Classical piano is not just about recreating pieces exactly as written. There is an art to dynamic changes and style and tone and performance. Playing Mozart well takes great skill. But it just wasn't a skill that I wanted to learn, at least not past a certain point. I didn't just want to iterate upon someone else's patterns; I wanted to write my own program, build my own patterns. Even if they were not very good. Not at first, anyway.

At age 12, I quit my piano lessons. At 13, I joined a rock band.

Maddy Myers on keytar

Maddy Myers on keytar

I've been told that most of the creative quandaries in music composition cannot be applied to game-making. There is limited jazz in writing code; you cannot put two phrases next to one another that do not "go" together. There are some rules that must be followed or else the code won't compile. You cannot be experimental or dissonant when you are writing code—not like with music, or so I keep hearing. After all, a song cannot be broken. A song cannot fail to load, they say. A song cannot crash.

Game developers have a history of distancing themselves from a tradition of artistry, and instead associating themselves with the utilitarian work of architects and software developers. I often hear developers downplay the artistic elements of their games, hand-waving their work as little more than organizing numbers in spreadsheets or fine-tuning the textures on a tree in a single area.

How must these utilitarian game developers think that other art is made? How accessible and romantic and unplanned do they imagine the creation of sculpture and dance and painting to be? Do they think it's that easy to knit a picture on a sweater? I can promise you, that can't be done without a design. A plan. A system.Even the kinds of music that often characterized as the most impromptu or improvisational—jazz, punk, experimental—often have their own distinct sets of rules, and the ways they seem slapdash, dissonant or spontaneous happen very much by design.

Creating art and music is not just about the glamorous act of being inspired and pouring out your soul. It, too, is rife with the thoroughly unromantic grind of production and editing and refinement and polishing.

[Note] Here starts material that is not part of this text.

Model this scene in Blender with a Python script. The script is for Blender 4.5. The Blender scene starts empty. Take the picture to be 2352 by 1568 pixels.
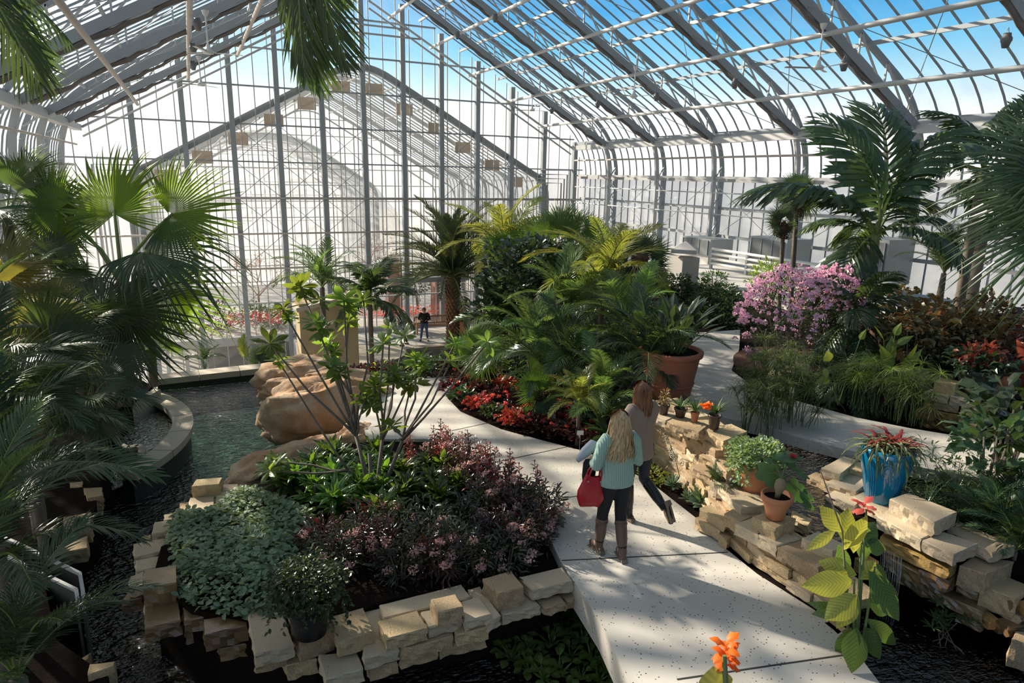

The grueling march of notating, measure by measure, every single note that every instrument must perform, and at what time, and in what way. The rote memorization required for performance. The expectation of acknowledging an existing "canon," even if only to rebuke and subvert it. And even when the code loads or the right notes get played, all art can fail, in its own way. That's exactly why creation is terrifying.

But that shouldn't stop us from moving past iteration into the world of improvisation. Learning music as I did as a child—echoing, mimicking, and repeating upon the established patterns of our predecessors—can be valuable, but I've found it's a lot more interesting in both music and code to play some original notes, even some "wrong" notes and see if they sound "right" to me.